Copyright 2018 Christian Herta

Permission is hereby granted, free of charge, to any person obtaining a copy of this software and associated documentation files (the "Software"), to deal in the Software without restriction, including without limitation the rights to use, copy, modify, merge, publish, distribute, sublicense, and/or sell copies of the Software, and to permit persons to whom the Software is furnished to do so, subject to the following conditions:

The above copyright notice and this permission notice shall be included in all copies or substantial portions of the Software.

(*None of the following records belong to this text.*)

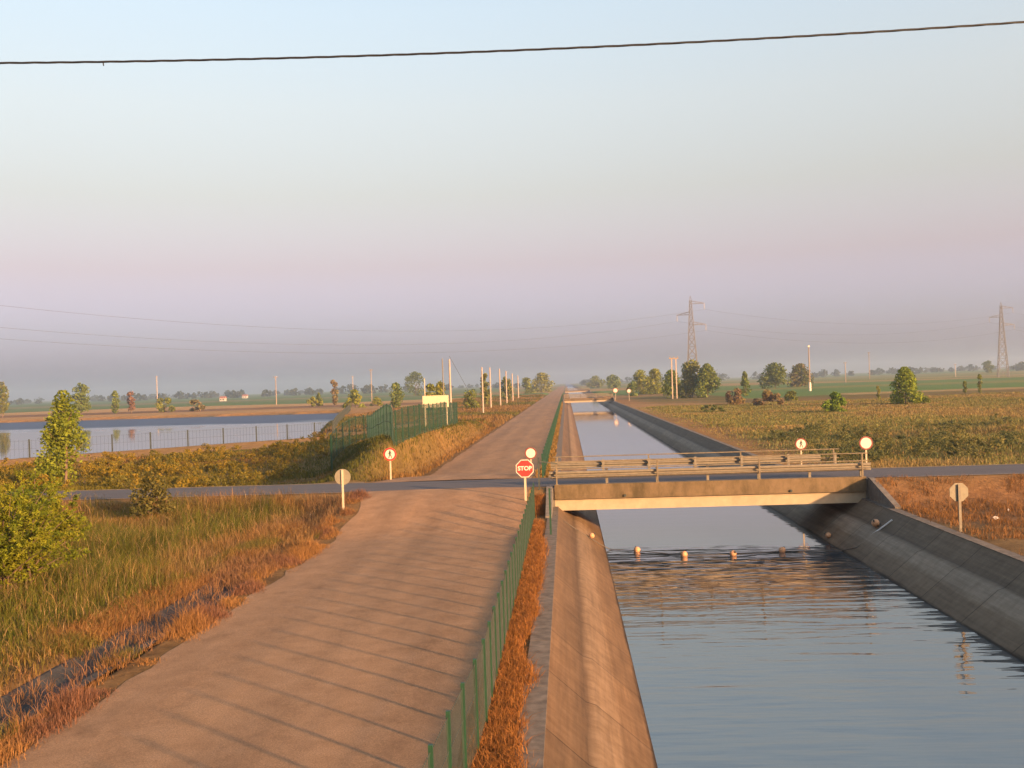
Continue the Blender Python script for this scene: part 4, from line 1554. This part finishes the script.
# dark brush right behind the bridge
P, C = [], []
for i in range(80):
    yy = RNG.uniform(58, 92)
    xx = RNG.uniform(16, .42 * yy + 4)
    q, kk = crown_points('bush', RNG.uniform(.5, 1.1), RNG.uniform(1.6, 3.4), 480, RNG)
    q += np.array((xx, yy, zg1(xx, yy)))
    c = lerp3((.08, .10, .04), (.16, .15, .045), np.full(len(q), RNG.random())) * RNG.uniform(.7, 1.3, (len(q), 1))
    P.append(q)
    C.append(c)
o = leaves('low_brush', np.concatenate(P), .07, np.concatenate(C))
tag(o, 'grey green low brush on the grassland behind the bridge', 'brush', kind='stuff')
# woods on the horizon
P, C = [], []
for i in range(420):
    yy = RNG.uniform(1150, 2300)
    xx = RNG.uniform(-.62, .56) * yy
    if abs(xx) < 25:
        continue
    big = vnoise(np.array([xx]), np.array([yy]), 260, 111)[0]
    if big < .36:
        continue
    hh_ = RNG.uniform(4, 8) + 9 * max(0, big - .45)
    q, kk = crown_points('round', hh_, hh_ * RNG.uniform(1.1, 2.4), 150, RNG)
    q += np.array((xx, yy, zg1(xx, yy) - .5))
    P.append(q)
    C.append(lerp3((.03, .045, .02), (.07, .075, .03), RNG.random(len(q))))
o = leaves('distant_woods', np.concatenate(P), 1.9, np.concatenate(C))
tag(o, 'hazy line of distant woods along the horizon', 'woods', kind='stuff')

# ------------------------------------------------------------------ air
HAZE = 0.0004
hz = MB().box(-5200, 5200, -60, 6200, -6, 62)
m = bpy.data.materials.new('haze_air')
m.use_nodes = True
nt = m.node_tree
nt.nodes.clear()
out = nt.nodes.new('ShaderNodeOutputMaterial')
pv = nt.nodes.new('ShaderNodeVolumePrincipled')
pv.inputs['Color'].default_value = (.82, .89, 1.0, 1)
pv.inputs['Density'].default_value = HAZE
pv.inputs['Anisotropy'].default_value = 0.7
nt.links.new(pv.outputs[0], out.inputs['Volume'])
o = hz.build('haze', m)
tag(o, 'thin evening haze over the plain', 'haze', kind='stuff')

# ------------------------------------------------------------------ light
az, el = R(SUN_AZ), R(SUN_ELEV)
to_sun = Vector((math.sin(az) * math.cos(el), math.cos(az) * math.cos(el), math.sin(el)))
sl = bpy.data.lights.new('sun', 'SUN')
sl.energy = 4.0
sl.angle = R(1.8)
sl.color = (1.0, .56, .25)
so = bpy.data.objects.new('sun', sl)
so.rotation_euler = to_sun.to_track_quat('Z', 'Y').to_euler()
COL.objects.link(so)
w = bpy.data.worlds.new('World')
S.world = w
w.use_nodes = True
nt = w.node_tree
nt.nodes.clear()
out = nt.nodes.new('ShaderNodeOutputWorld')
bg = nt.nodes.new('ShaderNodeBackground')
sky = nt.nodes.new('ShaderNodeTexSky')
sky.sky_type = 'NISHITA'
sky.sun_disc = False
sky.sun_elevation = el
sky.sun_rotation = az
sky.air_density = 1.2
sky.dust_density = 2.0
sky.ozone_density = 1.5
bg.inputs[1].default_value = .15
tc = nt.nodes.new('ShaderNodeTexCoord')
sx = nt.nodes.new('ShaderNodeSeparateXYZ')
nt.links.new(tc.outputs['Generated'], sx.inputs[0])
tint = ramp(nt, sx.outputs['Z'], [(0, (.36, .38, .95)), (.057, (.375, .343, .64)), (.115, (.478, .332, .415)), (.181, (.60, .436, .40)), (.26, (.795, .585, .50)), (.34, (.915, .71, .61)), (.7, (1.0, .93, .85))])
mr = nt.nodes.new('ShaderNodeMapRange')
mr.inputs['From Min'].default_value = -.45
mr.inputs['From Max'].default_value = .5
mr.inputs['To Min'].default_value = .86
mr.inputs['To Max'].default_value = 1.12
nt.links.new(sx.outputs['X'], mr.inputs['Value'])
sc = nt.nodes.new('ShaderNodeVectorMath')
sc.operation = 'SCALE'
nt.links.new(mix(nt, sky.outputs[0], tint, 1, 'MULTIPLY'), sc.inputs[0])
nt.links.new(mr.outputs[0], sc.inputs['Scale'])
nt.links.new(sc.outputs[0], bg.inputs[0])
nt.links.new(bg.outputs[0], out.inputs[0])

# ------------------------------------------------------------------ render
S.view_settings.view_transform = 'Standard'
S.view_settings.look = 'None'
S.view_settings.exposure = 1.8
S.view_settings.gamma = 1
S.render.engine = 'CYCLES'
c = S.cycles
c.use_denoising = True
c.max_bounces = 6
c.diffuse_bounces = 3
c.glossy_bounces = 3
c.transmission_bounces = 3
c.transparent_max_bounces = 8
c.volume_bounces = 1
c.caustics_reflective = False
c.caustics_refractive = False
c.sample_clamp_indirect = 6
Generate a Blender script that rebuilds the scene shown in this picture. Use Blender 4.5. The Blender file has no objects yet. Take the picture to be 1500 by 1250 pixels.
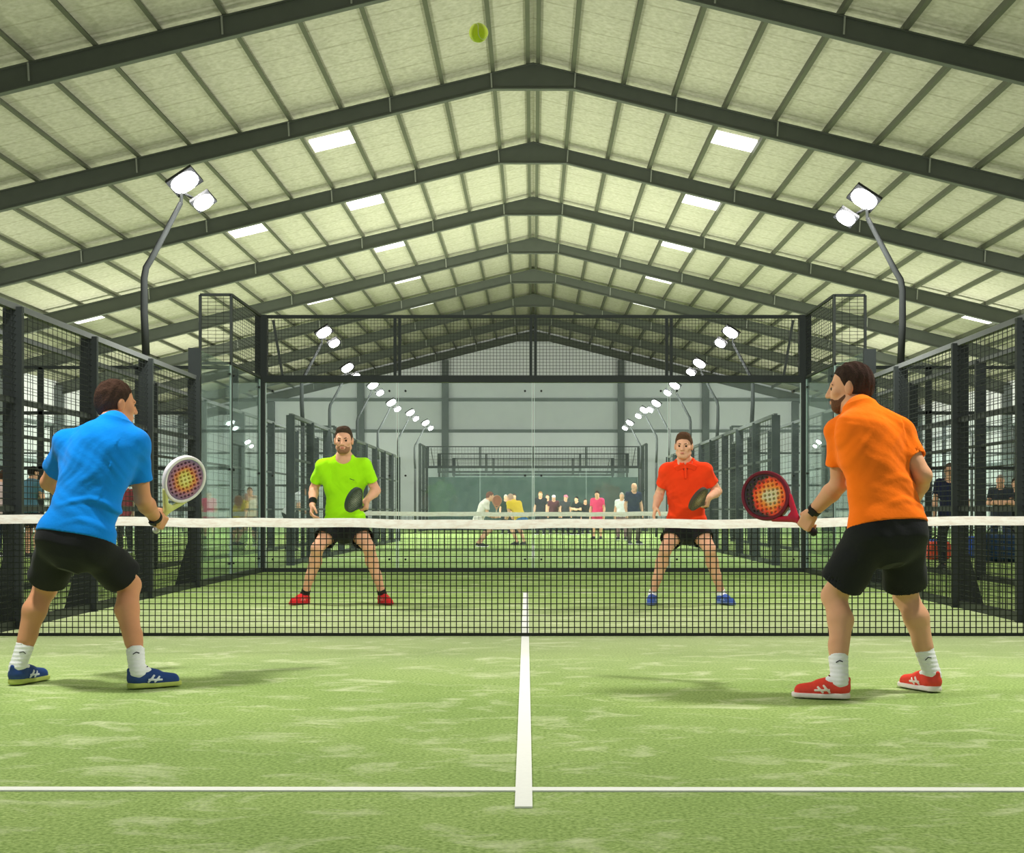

THE SOFTWARE IS PROVIDED "AS IS", WITHOUT WARRANTY OF ANY KIND, EXPRESS OR IMPLIED, INCLUDING BUT NOT LIMITED TO THE WARRANTIES OF MERCHANTABILITY, FITNESS FOR A PARTICULAR PURPOSE AND NONINFRINGEMENT. IN NO EVENT SHALL THE AUTHORS OR COPYRIGHT HOLDERS BE LIABLE FOR ANY CLAIM, DAMAGES OR OTHER LIABILITY, WHETHER IN AN ACTION OF CONTRACT, TORT OR OTHERWISE, ARISING FROM, OUT OF OR IN CONNECTION WITH THE SOFTWARE OR THE USE OR OTHER DEALINGS IN THE SOFTWARE.